Houses of the Gunpowder Plot

Today is Guy Fawkes' Night in the UK, the night on which we celebrate with fireworks and bonfires the thwarting of a plot to blow up the Houses of Parliament in 1605.

Ashdown's connection with The Gunpowder Plot is tenuous, to say the least. The house was "consecrated" to Elizabeth of Bohemia by William Craven and it was Elizabeth whom the plotters intended to place on the throne of England as a puppet ruler in the event that they had been successful in killing both King James VI and I and his heir Prince Henry.

In 1605 the nine-year-old Elizabeth was living at Coombe Abbey with Lord and Lady Harington who had been entrusted with her upbringing and education. I have blogged about Coombe and its connection to the Gunpowder Plot earlier in the year and you can read about it here. In a curious co-incidence, the Craven family bought Coombe Abbey from the Haringtons in 1622, three years before they bought Ashdown and long before William Craven became the devoted follower of Elizabeth, the Winter Queen.

Coombe Abbey is in Warwickshire, and was at the centre of a thicket of properties associated with the Gunpowder Plot, some of which are lost and others that are still standing. Looking at the houses associated with the Plot shows how closely connected were the prominent Catholic recusant families who supported it, and how beautifully placed they were geographically to kidnap the young Elizabeth from Coombe and carry her off to a Catholic safe house.

Coughton Court, south of Coombe, was owned by the Throckmorton Family, who were prominent Catholics. In 1605 it was occupied by the family of Sir Everard Digby, who was one of the conspirators and the man deputed to abduct the Pricess Elizabeth from Coombe when Harington was lured away. My writing colleague Elizabeth Hanbury has blogged about her fascinating visit to Coughton Court here. It was in the drawing-room of the Coughton Gatehouse that the news was broken to Lady Digby and other Catholic supporters that the plot had failed and the conspirators, including her husband, were on the run. The gatehouse still stands as it was in the seventeenth century and visitors can enter the drawing-room where Thomas Bates, Catesby's servant, broke the bad news. The windows of the gatehouse contain heraldic glass commemorating the marriages of the Throckmortons to other prominent Catholic families including the Catesbys and the Treshams.

Ashby St Ledgers, to the east of Coombe, was the principal residence of the Catesby family. It was apparently at Ashby St Ledgers that the conspirators met to discuss the details of the Gunpowder Plot. They assembled in a room above the gatehouse that was private from the main house and also commanded a view of the surrounding area so that they were safe from the danger of sudden attack. Ashby St. Ledgers was also the place where Catesby amassed the armaments and gunpowder for use in the plot. The Gunpowder Plot Society relates that the "Gunpowder Plot Room" in the gatehouse "has its original paneling, and its atmosphere is such that it doesn't take much imagination to picture the plotters, sitting around, amid flickering candles, making their plans in here."

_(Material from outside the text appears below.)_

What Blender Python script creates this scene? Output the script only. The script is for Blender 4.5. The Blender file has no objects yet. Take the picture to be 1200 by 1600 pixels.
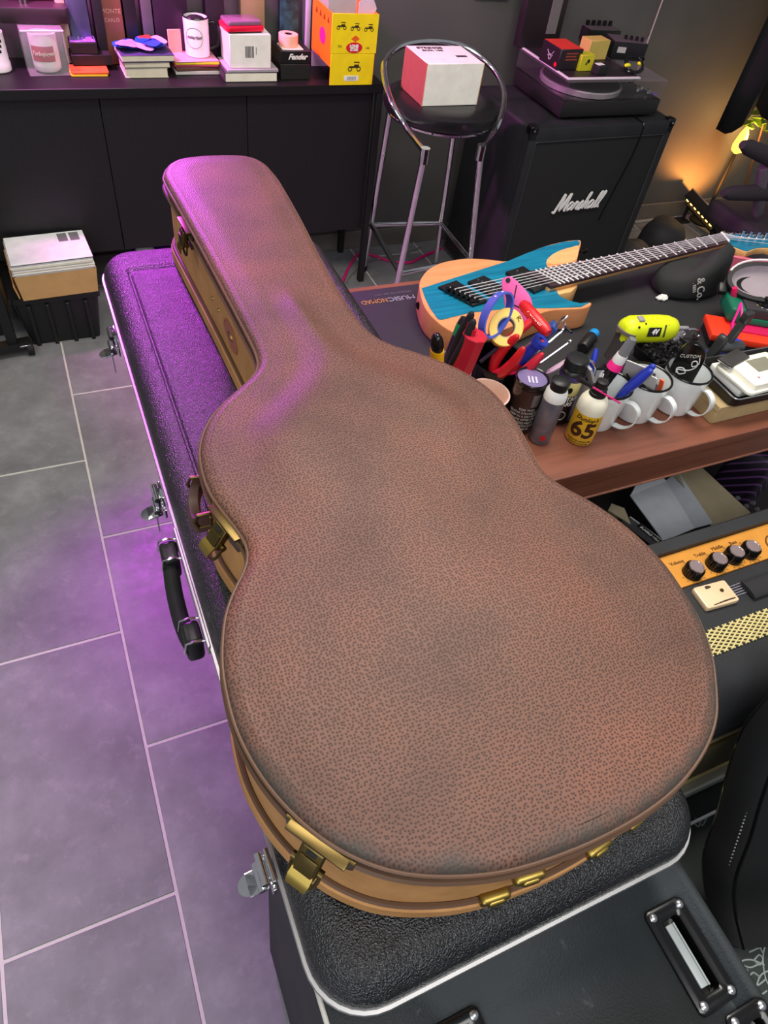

Huddington Court, the home of the Wintour or Winter brothers Robert and Thomas, is a stunning back and white half-timbered house said to have been built in 1340. Legend has it that the ghost of Robert Winter's wife wanders the gardens still waiting for her husband to return. The Gunpowder Plot Society was fortunate enough to be given a tour of Huddington and records the visit and details of many more of the properties associated with the plot on their excellent website.



One property far removed geographically from the focus of the Gunpowder Plot and yet devastatingly affected by the involvement of its owner in the Plot is Lyveden New Bield in Northamptonshire. Lyveden belonged to the Tresham family. Sir Francis Tresham's mother was a Throckmorton; the family were staunch Catholics and Sir Francis died in the Tower of London for his part in the Gunpowder Plot. The heavy recusant taxes paid by the family coupled with the disaster of Sir Francis's death meant that the Treshams were ruined and the house at Lyveden never completed. Today it stands as a 400 year old ruin to the memory of a plot that was foiled and the complicated tangle of family relationships and catholic loyalties that were destroyed as a result.